Almost as popular as solid cut pile, cut and loop carpet is a better fit for homeowners interested in subtle patterns. Cut and loop carpet achieves its sculptural look through varied levels of sheared top loops and uncut low loops. Often patterns appear to have been cut directly into it, and made with contrasting colours from the same palette. This slight variation in color helps camouflage everyday wear and tear. Cut and loop is drastically softer than solid cut pile, but less durable. Unlike solid cut pile, cut and loop carpet is not ideal for homeowners with pets since claws and paws tend to snag on the loops.

4. Modular Tiles

When it comes to durability, modular carpet tiles may actually be the best possible choice for active families.
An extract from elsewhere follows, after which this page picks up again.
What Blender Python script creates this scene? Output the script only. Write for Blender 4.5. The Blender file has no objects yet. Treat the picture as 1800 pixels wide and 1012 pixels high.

Available in hundreds of colors, textures, patterns and design styles, these tiles are easy for DIYers to install, eliminating hefty fees from carpet installation pros. Should a tile become soiled, just take it up, rinse it clean in the sink, then replace the tile once it’s dry. Should the tile become permanently damaged, another can be ordered and stuck in its place. Something to consider before choosing modular carpet tiles is their lack of padding, often resulting in a less cushy surface underfoot.

5. Textural Stripe

Wall-to-wall textural stripe carpet is a nice choice for introducing a subtle yet graphic pattern to a space. Depending on the carpet’s orientation, the textural contrast can be played up or played down. The key to playing up the contrast is to run the carpet parallel to a room’s entry.

6. Hemp and Sisal

These natural fibers are a great carpet alternative for giving a space a casual, coastal vibe. Loved by designers and homeowners alike for their organic look and massage-like feel underfoot, hemp and sisal stain easily and are not the best choice for homes with pets or small children. To use wall-to-wall hemp or sisal effectively, stick with hallways, landings or bedrooms.

7. Large-Scale Geometric

This striking flooring is best for homeowners with bold taste. Used by designers to add high-energy impact to spaces lacking architectural detail or a real focal point, the boldness of large-scale geometric patterns can be played up or played down depending on contrast. One of the biggest mistakes made when installing wall-to-wall large-scale geometric carpet is cutting off its pattern repeat by using it in too small of a space — this graphic carpet is best used in oversized rooms.

8. Small-Scale Geometric

More subdued than large-scale geometrics, these smaller patterns may simply read as a slight textural contrast from far off; however, close up, the pattern’s full effect is clearly visible. When used in large rooms, small-scale geometrics can look cluttered and busy, making this flooring a better choice for small areas such as landings, staircases, hallways and bedrooms.

9. Mohair

Mohair carpet is a popular option for homes that need an extra layer of warmth, particularly those in cold, harsh climates. Although ideal for making a space feel cozy and warm, mohair is known for its tendency to shed, which will require frequent vacuuming using a carpet brush or similar attachment. Before considering wall-to-wall mohair, test its itchiness by holding it up to arms, legs and necks to see if your skin has a negative reaction.

10. Tone-on-Tone Pattern

This carpet gets high points for longevity. While many patterns achieve their effect through contrast in colour, tone-on-tone patterns simply rely on the carpet’s weave and resulting difference in texture. To get the most bang for your buck, stick with neutrals which are likely to coordinate well with a variety of different palettes. A few colours to consider: dove grey, charcoal, blue-grey, mossy greens, greige, dark brown and taupe.

11. Woven Hide

Woven and/or stitched-hide carpet is one of the most expensive wall-to-wall styles. Sculptural and artistic in construction, hide is just as durable as it is beautiful. Although it stands up to high traffic and also ages well, hide is meant for dry spaces and works best when used in a masculine or rustic space.